As you query your data, you would have to write, “I want to have a join between the metrics that only have the host tag and this other metadata series that has the same host tag,” and then pull in these additional tags by doing a series join.

But our feature offers a more transparent solution, allowing for what feels like native tags for filtering, grouping, auto-complete, etc. Unlike Prometheus’s series joining, users don’t have to do anything explicit. Additionally, with Prometheus, you can’t backfill the external tags; with Metrictank meta tags, you will be able to add new tags to old series.

Implementation

Our current tag index is fairly standard, using postings lists to link tag key/values to metric metadata. Query evaluation happens by ordering the individual query components by cost (cardinality) and executing them as a pipeline with some degree of parallelization.

With the meta tags project, we’re adding postings lists to link the meta tag key/values to “metarecords,” where a meta record defines which tags (meta tags) should be added and for which query expression. This way, query patterns hitting meta tags can use the same query execution system, but using an additional step. (Execute the query on the meta tags postings lists, then execute its corresponding tag queries – along with remaining query components on regular tags – on the regular postings lists to resolve the metric metadata.)

As far as returning the data in a seamless way, we have an “enrichment” step wherein we add the meta tags as regular tags to the returned series, to make it transparent for the user. This part will most likely come with a cache to speed up enrichment of frequently queried series.

All meta tag operations are API-based, so you’ll be able to add, remove, manage, and update all associations via an API call to any of the cluster nodes (which in turn propagates to other nodes), and the rules will be safely persisted as well.

The design document covers various interesting edge cases and design constraints. One particular aspect that I find interesting is how to effect an update in meta tag rules across a Metrictank cluster. We weighed various consistency trade-offs but ultimately decided that at least for v1, a relaxed, eventually-consistent model will suffice.

Here’s an example: If you have a thousand hosts with a thousand series each, and you add a rule that says “For all of these thousand hosts, it should be known that they are a part of this data center,” the implication is that as that rule is being applied when you query for that data center, you’re not going to see all of these million series at once. You’ll gradually get more and more results as the tag association is deployed throughout the cluster. We can revisit this model later if needed.

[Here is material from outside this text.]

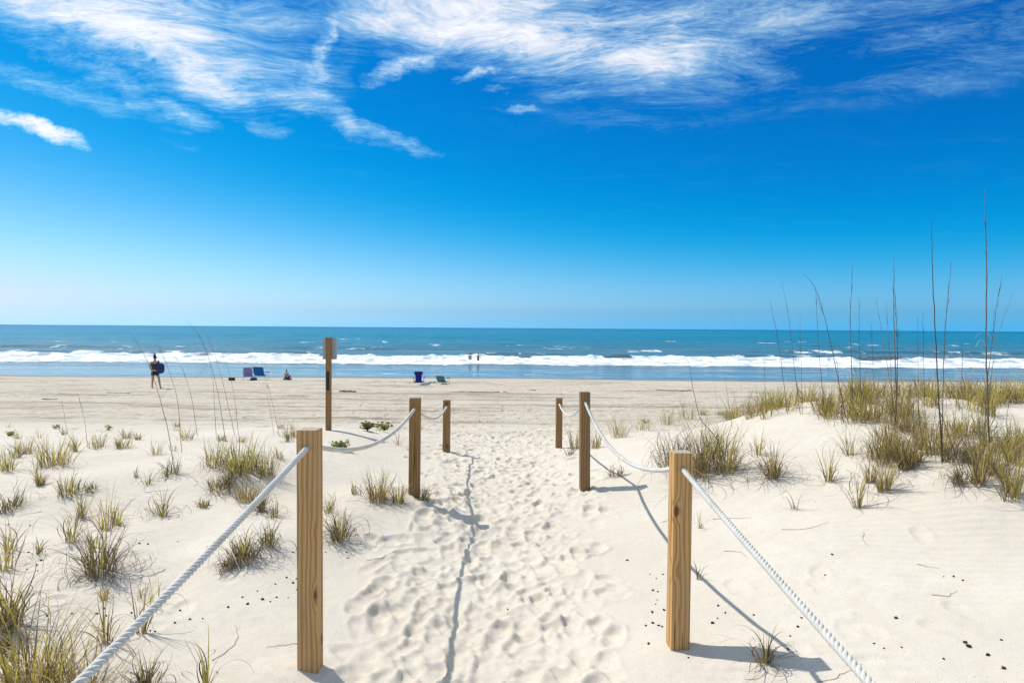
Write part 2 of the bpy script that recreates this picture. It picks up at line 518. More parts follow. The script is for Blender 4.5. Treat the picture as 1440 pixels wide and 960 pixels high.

For more details, you can check out the conversation on Github or the design document.

The Upshot

Meta tags will be a seamless, powerful feature for Metrictank. They’re the next step in providing a scalable way to enrich large masses of series with redundant tags, but at a fraction of the cost compared to traditional tags, and using a convenient API to manage the associations rather than having to update the source of the metrics. They’ll work seamlessly alongside regular tags. We’ve had several customers ask for a feature along these lines and are excited to be able to bring it to Metrictank, with the help of our friends at Bloomberg.